It highlights one particularly important lesson: winning sometimes requires that one not just be better, but much better than your opponent. A competitor faces not only an opponent but an array of surrounding factors, such as an umpire, luck, and his or her own personal difficulties.
While these are hard truths, they are also invigorating truths, because while natural talent, resources, and other external factors are essentially out of one’s control, there is always at least one way that a person can get closer to being much better, or twice as good: hard work.
The Odds Against the Boys
Brown first describes the backgrounds of the coaches and teammates who put together the winning team in 1936. Their lives all came together at the University of Washington in the mid-’30s. At that time, the college team that won the national trials would become the American representative in eight-man rowing at the Olympics.Brown deftly weaves an account of the personal challenges and growth of each member and coach, adding a crash course for the reader on rowing, particularly eight-man rowing. Finally, he skillfully sets these stories in the context of the Great Depression and the rise of the Nazis to power in Germany.
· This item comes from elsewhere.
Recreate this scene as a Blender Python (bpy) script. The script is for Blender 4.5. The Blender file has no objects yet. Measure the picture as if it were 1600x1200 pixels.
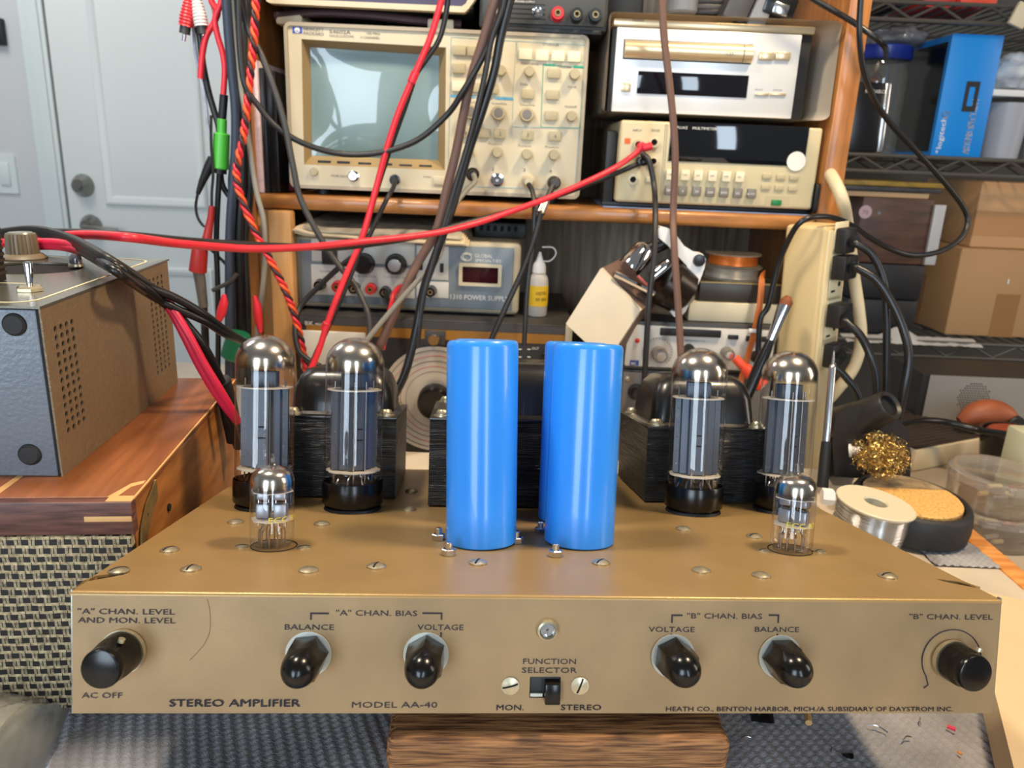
import bpy, bmesh, math, random
from math import sin, cos, pi, radians, floor
from mathutils import Matrix, Vector, noise as mnoise

S = bpy.context.scene
COL = S.collection
random.seed(7)

# ------------------------------------------------------------------ camera
FPX, PITCH, ROLL, CAMH = 1200.0, radians(16.6), radians(2.4), 0.30
_f = Vector((0, cos(PITCH), -sin(PITCH)))
_r0, _u0 = Vector((1, 0, 0)), Vector((0, sin(PITCH), cos(PITCH)))
_r = _r0 * cos(ROLL) + _u0 * sin(ROLL)
_u = _u0 * cos(ROLL) - _r0 * sin(ROLL)
CAMP = Vector((0, 0, CAMH))
cd = bpy.data.cameras.new('camera'); cam = bpy.data.objects.new('camera', cd); COL.objects.link(cam)
cd.sensor_width = 36; cd.sensor_fit = 'HORIZONTAL'; cd.lens = 36 * FPX / 1600
cd.clip_start = 0.01; cd.clip_end = 60
cam.matrix_world = Matrix(((_r.x, _u.x, -_f.x, 0), (_r.y, _u.y, -_f.y, 0), (_r.z, _u.z, -_f.z, CAMH), (0, 0, 0, 1)))
cd.dof.use_dof = True; cd.dof.focus_distance = 0.37; cd.dof.aperture_fstop = 18
S.camera = cam

# ------------------------------------------------------------------ world, lights, exposure
S.view_settings.view_transform = 'Standard'; S.view_settings.look = 'None'
S.view_settings.gamma = 1; S.view_settings.use_curve_mapping = False
S.view_settings.exposure = -0.12
W = bpy.data.worlds.new('world'); S.world = W; W.use_nodes = True
W.node_tree.nodes['Background'].inputs[0].default_value = (0.92, 0.95, 1.0, 1)
W.node_tree.nodes['Background'].inputs[1].default_value = 0.20


def area(name, loc, target, sx, sy, power, colr):
    l = bpy.data.lights.new(name, 'AREA'); l.shape = 'RECTANGLE'; l.size = sx; l.size_y = sy
    l.energy = power; l.color = colr
    o = bpy.data.objects.new(name, l); COL.objects.link(o)
    o.location = loc
    o.rotation_euler = (Vector(target) - Vector(loc)).to_track_quat('-Z', 'Y').to_euler()
    return o


area('window_light', (-1.02, -2.3, 0.75), (0, 0.4, 0.2), 1.0, 1.5, 56, (0.72, 0.86, 1.0))
area('window_light', (0.80, -2.3, 0.75), (0, 0.4, 0.2), 0.42, 1.5, 26, (0.72, 0.86, 1.0))
area('side_window_light', (2.6, 0.1, 0.9), (0, 0.5, 0.2), 0.5, 1.2, 16, (1.0, 0.86, 0.74))
area('bench_lamp_light', (-0.34, 0.47, 1.00), (-0.05, 0.40, 0.0), 0.16, 0.10, 8, (1.0, 0.86, 0.68))
area('bench_lamp_light', (0.42, 0.47, 1.00), (0.05, 0.40, 0.0), 0.16, 0.10, 10.5, (1.0, 0.77, 0.50))
area('door_wall_light', (-1.6, 1.6, 1.5), (-1.3, 2.4, 0.1), 0.6, 0.6, 11, (1.0, 0.98, 0.94))  # unseen area light aimed at the door wall, tuned to its tone


# ------------------------------------------------------------------ measuring helpers (pixel of a 1600x1200 frame -> point on a real plane)
def ray(px, py):
    return _f + _r * ((px - 800) / FPX) + _u * ((600 - py) / FPX)


def at(px, py, Y):
    d = ray(px, py); return CAMP + d * (Y / d.y)


def atz(px, py, z):
    d = ray(px, py); return CAMP + d * ((z - CAMH) / d.z)


def local(M, px, py, y=0.0):
    """point where a pixel's ray meets the plane y=const of frame M, as (x, z) in that frame"""
    n = M.col[1].to_3d(); p0 = M @ Vector((0, y, 0)); d = ray(px, py)
    q = CAMP + d * ((p0 - CAMP).dot(n) / d.dot(n))
    v = M.inverted() @ q
    return v.x, v.z


# ------------------------------------------------------------------ matrices
def T(x, y, z): return Matrix.Translation((x, y, z))
def RX(a): return Matrix.Rotation(radians(a), 4, 'X')
def RY(a): return Matrix.Rotation(radians(a), 4, 'Y')
def RZ(a): return Matrix.Rotation(radians(a), 4, 'Z')
FRONT = RX(90)                       # local z -> -y (towards the viewer), local y -> z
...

All of these elements converge at the 1936 Berlin Olympics. While the whole book chronicles how a handful of men and, similarly, how America encountered and overcame adversity, it’s in the months leading to the Olympics and in the games themselves that the significance of hard work is most apparent.
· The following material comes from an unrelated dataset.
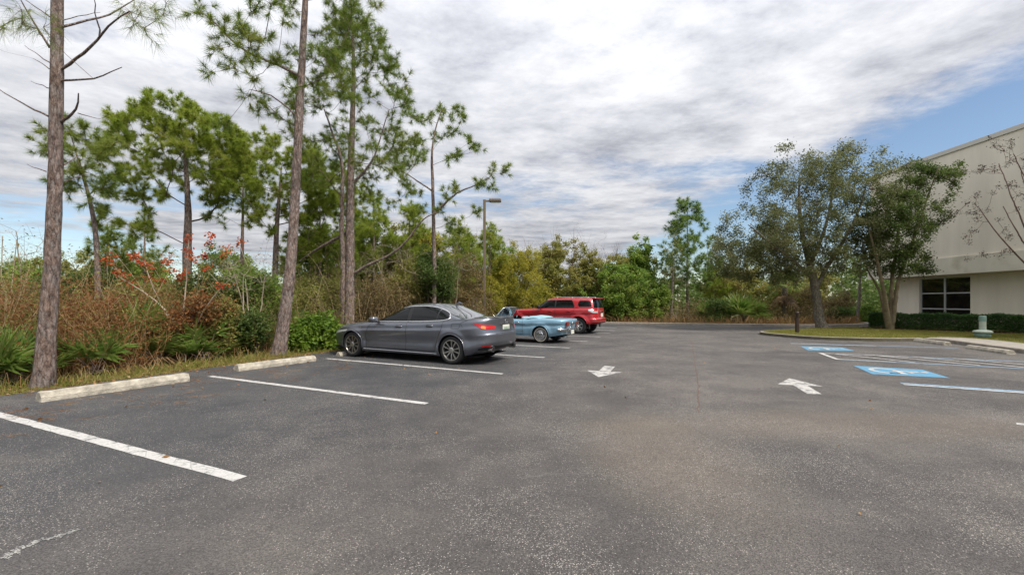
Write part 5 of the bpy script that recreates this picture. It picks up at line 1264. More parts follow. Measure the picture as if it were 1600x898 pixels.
Y2 = 12.3
tr2 = pxl([(434, 557), (440, 530), (452, 440), (459, 350), (464, 250), (469, 150), (474, 60), (479, -40), (483, -160), (486, -260)], Y2); tr2[0][2] = -0.05
rad2 = [0.225, 0.178, 0.148, 0.13, 0.117, 0.102, 0.088, 0.07, 0.045, 0.018]
T2 = []
for k in range(135):
    q = rg.uniform(0, 1) ** 0.9; py = 190 - q * 440; rm = (2.15 if py > -60 else 1.7) * (1 - 0.15 * q); a = rg.uniform(0, 2 * np.pi); r = rm * math.sqrt(rg.uniform(0.06, 1))
    c = at(np.interp(py, [-260, 60, 250], [486, 474, 464]), py, Y2); T2.append(c + [r * math.cos(a), r * math.sin(a), 0])
T2 = np.vstack([T2, px_targets([(305, 22), (318, 10), (330, 32), (345, 55), (352, 42), (362, 92), (372, 70), (340, 75), (395, 20), (385, 45), (400, 10), (410, 60)], Y2 - 0.4, 0.4, rg, 1, 0.05)])
ex2 = [(pxl([(470, 120), (430, 100), (392, 88), (365, 70), (345, 50), (330, 30), (312, 22)], Y2, np.linspace(0, -.4, 7)), list(np.linspace(0.04, 0.01, 7))),
       (pxl([(466, 185), (445, 165), (420, 148), (400, 142), (388, 140)], Y2, np.linspace(0, -.3, 5)), list(np.linspace(0.025, 0.008, 5)))]
pine('tall leaning pine behind the second wheel stop, just left of the grey sedan', tr2, rad2, T2, 22, dens=1.8, sub=4, nn=38, L=0.25, w=0.010, extra=ex2, zmin=5.6, group=PG, subr=0.36)

Y3 = 15.6
tr3 = pxl([(545, 520), (546, 480), (547, 420), (547, 340), (548, 260), (551, 180), (553, 110), (551, 50), (549, 14)], Y3); tr3[0][2] = -0.05
rad3 = [0.20, 0.165, 0.155, 0.14, 0.12, 0.09, 0.065, 0.04, 0.015]
T3 = []
for k in range(185):
    py = rg.uniform(18, 300); q = (py - 18) / 282; rm = 0.35 + 2.0 * min(1, q * 1.6) ** 0.8; a = rg.uniform(0, 2 * np.pi); r = rm * math.sqrt(rg.uniform(0.05, 1))
    T3.append(at(553, py, Y3) + [r * math.cos(a) + 0.25 * q, r * math.sin(a), rg.normal(0, .1)])
T3 = np.vstack([T3, px_targets([(600, 250), (622, 235), (640, 215), (655, 250), (612, 200), (640, 160), (628, 120), (612, 85), (600, 110), (590, 60), (505, 120), (497, 170), (510, 215)], Y3, 0.6, rg, 2, 0.12)])
ex3 = [(pxl([(536, 512), (535, 430), (533, 340), (534, 270), (530, 235), (518, 205), (508, 175)], Y3, np.linspace(0, -.4, 7)), list(np.linspace(0.10, 0.02, 7))),
       (pxl([(551, 428), (570, 416), (600, 402), (625, 388), (642, 368), (655, 350), (668, 338), (690, 330)], Y3 - 0.2, np.linspace(0.2, -.5, 8)), list(np.linspace(0.055, 0.012, 8))),
       (pxl([(546, 360), (520, 375), (492, 392), (470, 408)], Y3, [0, .1, .3, .5]), [.06, .05, .04, .02]),
       (pxl([(554, 285), (575, 262), (588, 240), (598, 205), (610, 170)], Y3, [0, -.1, -.2, -.3, -.4]), [.05, .04, .03, .02, .012])]
pine('tall conical pine standing close behind the grey sedan bonnet', tr3, rad3, T3, 23, dens=1.7, sub=4, nn=34, L=0.26, w=0.012, extra=ex3, zmin=5.0, group=PG, subr=0.38, rise=0.8)

# umbrella shaped pines
def dome(cx, cy, rx, ry, Y, n, rng, ymin=0.0, shell=0.62):
    c = at(cx, cy, Y); v = in_ellipsoid(rng, n, c, (rx * Y / FPX, rx * Y / FPX, ry * Y / FPX), shell); return v[v[:, 2] > c[2] - ymin * ry * Y / FPX]
UG = 'round-topped pines standing in the scrub'
Y4 = 18.0
tr4 = pxl([(291, 480), (292, 430), (293, 380), (294, 330), (292, 280), (288, 230), (285, 190)], Y4); tr4[0][2] = 0
T4 = np.vstack([dome(284, 255, 98, 98, Y4, 330, rg, 0.15, .78), dome(284, 265, 90, 70, Y4, 60, rg, 0.5, .3), px_targets([(150, 345), (165, 330), (185, 350), (205, 365), (175, 300), (195, 290), (215, 300), (235, 310), (260, 300), (190, 275), (225, 330), (160, 350), (350, 290), (365, 270), (345, 320), (330, 340), (240, 355), (205, 310)], Y4, 0.9, rg, 2, 0.2)])
pine('broad round-topped pine whose trunk rises behind the red-leaved sapling', tr4, [.20, .175, .15, .12, .085, .045, .015], T4, 24, 'needles_bright', dens=3.2, sub=5, nn=26, L=0.24, w=0.014, zmin=3.0, group=UG, rise=0.9, arch=0.02, subr=0.32)
Y5 = 19.5
tr5 = pxl([(428, 480), (430, 420), (432, 360), (436, 310), (440, 260)], Y5); tr5[0][2] = 0
T5 = np.vstack([dome(428, 300, 92, 98, Y5, 190, rg, 0.25), dome(505, 320, 62, 80, Y5 + .5, 120, rg, 0.3), px_targets([(390, 350), (405, 335), (420, 360), (470, 350), (540, 350), (525, 370), (500, 360), (480, 380)], Y5, 0.8, rg, 2, 0.25)])
pine('flat-topped bright green pine partly hidden by the leaning pine trunk', tr5, [.14, .125, .10, .07, .02], T5, 25, 'needles_bright', dens=3.2, sub=5, nn=26, L=0.24, w=0.015, zmin=2.6, group=UG, rise=0.9, arch=0.02, subr=0.33)
Y10 = 23.0
tr10 = pxl([(377, 480), (378, 420), (379, 360), (380, 300), (380, 250)], Y10); tr10[0][2] = 0
pine('slim pine with small tufted crown between the two round-topped pines', tr10, [.10, .09, .07, .045, .015], np.vstack([dome(378, 275, 42, 55, Y10, 60, rg, 0.8, 0.3), px_targets([(350, 345), (400, 350), (415, 320), (395, 310)], Y10, .6, rg, 2, .2)]), 26, 'needles', sub=4, nn=24, L=0.28, w=0.016, zmin=2.6, group=UG)
Y7 = 14.0
tr7 = pxl([(152, 500), (153, 430), (150, 360), (138, 300), (122, 250), (112, 215)], Y7); tr7[0][2] = 0
T7 = px_targets([(68, 215), (80, 205), (95, 210), (110, 200), (125, 205), (140, 215), (100, 232), (118, 238), (135, 240), (152, 228), (168, 222), (178, 230), (105, 262), (125, 268), (145, 262), (160, 285), (172, 300), (120, 285), (92, 285), (80, 240), (110, 300), (150, 320), (176, 275), (185, 290)], Y7, 0.8, rg, 2, 0.15)
pine('small ragged pine showing to the right of the nearest pine trunk', tr7, [.09, .08, .065, .05, .03, .012], T7, 27, 'needles', sub=4, nn=30, L=0.25, w=0.012, zmin=2.6, group=UG, rise=0.4)
Y6 = 19.5
tr6 = pxl([(678, 500), (679, 430), (678, 380), (677, 330), (676, 280), (674, 240), (680, 200), (690, 172)], Y6); tr6[0][2] = 0
T6 = px_targets([(715, 170), (722, 178), (735, 222), (742, 230), (690, 172), (698, 190), (655, 188), (645, 182), (668, 178), (640, 258), (625, 262), (608, 268), (700, 250), (712, 240), (745, 285), (768, 272), (785, 270), (760, 290), (720, 300), (700, 305), (655, 300), (660, 225), (648, 240), (735, 330), (700, 350), (690, 215), (705, 205), (682, 330), (650, 330), (715, 365)], Y6, 0.9, rg, 2, 0.16)
ex6 = [(pxl([(678, 335), (700, 312), (718, 298), (745, 288), (765, 278)], Y6, [0, -.1, -.2, -.3, -.4]), [.06, .045, .035, .025, .012]), (pxl([(677, 300), (655, 285), (630, 268), (608, 265)], Y6, [0, .1, .2, .3]), [.04, .03, .02, .01])]
pine('thin scraggly pine with sparse tufts above the grey sedan roof', tr6, [.10, .095, .085, .075, .065, .045, .03, .012], T6, 28, 'needles', sub=4, nn=30, L=0.27, w=0.013, extra=ex6, zmin=3.5, group=UG, rise=0.5)

def cone_pine(px, ytop, ybot, hw, Y, seed, label, mat='needles_far', n=70, group='smaller pines in the thicket', lean=0, **kw):
    rng = np.random.RandomState(seed)
    tr = pxl([(px, 500), (px + lean * .3, (ytop + 3 * ybot) / 4), (px + lean * .7, (ytop + ybot) / 2), (px + lean, ytop)], Y); tr[0][2] = 0
    T = []
    for k in range(n):
        py = ytop + (ybot - ytop) * rng.uniform(0.02, 1) ** 0.85; q = (py - ytop) / (ybot - ytop); r = hw * Y / FPX * (0.15 + 0.95 * min(1, q * 1.7)) * math.sqrt(rng.uniform(0.05, 1)) * (1 if q < .8 else .8); a = rng.uniform(0, 2 * np.pi)
        T.append(at(px + lean * (1 - q), py, Y) + [r * math.cos(a), r * math.sin(a), 0])
    kw.setdefault('nn', 24); kw.setdefault('L', 0.30); kw.setdefault('w', 0.017); kw.setdefault('sub', 4); kw.setdefault('subr', .42)
    return pine(label, tr, [.10, .075, .045, .012], np.array(T), seed, mat, zmin=1.0, group=group, **kw)
cone_pine(168, 348, 440, 30, 21, 31, 'short dark pine left of the red-leaved sapling', 'needles', 40)
cone_pine(226, 335, 440, 26, 23, 32, 'short pine below the low limb of the broad round-topped pine', 'needles', 36)
cone_pine(584, 300, 430, 38, 24, 33, 'bushy pine just right of the conical pine trunk', 'needles_bright', 80, sub=5)
cone_pine(640, 318, 440, 40, 25, 34, 'bushy pine behind the rising bare limb', 'needles_bright', 80, sub=5)
cone_pine(716, 340, 440, 36, 25.5, 35, 'yellowish bushy pine just left of the lamp post', 'needles_bright', 70)
cone_pine(765, 352, 420, 26, 28, 36, 'bright young pine touching the lamp post on its right', 'needles_bright', 46)
cone_pine(500, 300, 450, 50, 22, 37, 'dense pine filling the gap between the two leaning trunks', 'needles_bright', 90, sub=5)
cone_pine(1074, 306, 452, 44, 33, 38, 'lone upright pine at the far kerb left of the oak', 'needles_far', 150, sub=4, L=.34, w=.02)
cone_pine(1118, 420, 470, 18, 32.5, 39, 'young bright pine tucked under the oak crown', 'needles_bright', 26)
cone_pine(1315, 385, 470, 30, 42, 40, 'distant pine seen through the gap right of the oak trunk', 'needles_far', 50)
cone_pine(1345, 395, 480, 26, 38, 41, 'distant pine seen beside the window end of the building', 'needles_far', 40)
cone_pine(465, 385, 470, 44, 26, 42, 'far green pine low between the leaning trunks', 'needles', 50)
cone_pine(30, 405, 470, 30, 27, 43, 'far low pine at the left edge', 'needles', 36)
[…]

On one hand, the 1936 University of Washington rowing team was clearly the best in the field, not only in America but in the world. They had already set a world record in the preliminary race on Aug. 12.
Nevertheless, on Aug. 14, the day of the final, the U.S. rowers were not only rowing against their competitors but also against a formidable combination of factors conspiring against them: a sick teammate, a bad starting position, bad luck, and, possibly, bad will from the host country.
Donald Hume, as essential as all the other rowers, struggled with a fever that he’d had since June. To add insult to injury, the U.S. boat was positioned in the lane farthest from the lake’s shore. This was where the water was choppiest and least suited to easy rowing. Was this the luck of the draw, or did the Germans interfere with the positioning of the boats? There is no documentation to say one way or another, but the Germans and the Italians had the two lanes closest to the shore.
Finally, as the American team took the sixth lane on a blustery day, struggling to keep their boat pointed in the right direction, they missed the start signal. Missing the start signal itself meant near-certain defeat. A few minutes later and two-thirds through the race, it looked like Hume was not going to make it through the race in a conscious state, let alone help them to victory.
Yet the seemingly impossible happened. The coxswain, Bobby Moch, somehow got Hume to gather all his reserves and lead the other rowers in picking up the pace. They overcame a boat-length, then a half-boat length.
Brown describes the comeback perfectly: the Americans were “reeling the leaders in seat by seat.”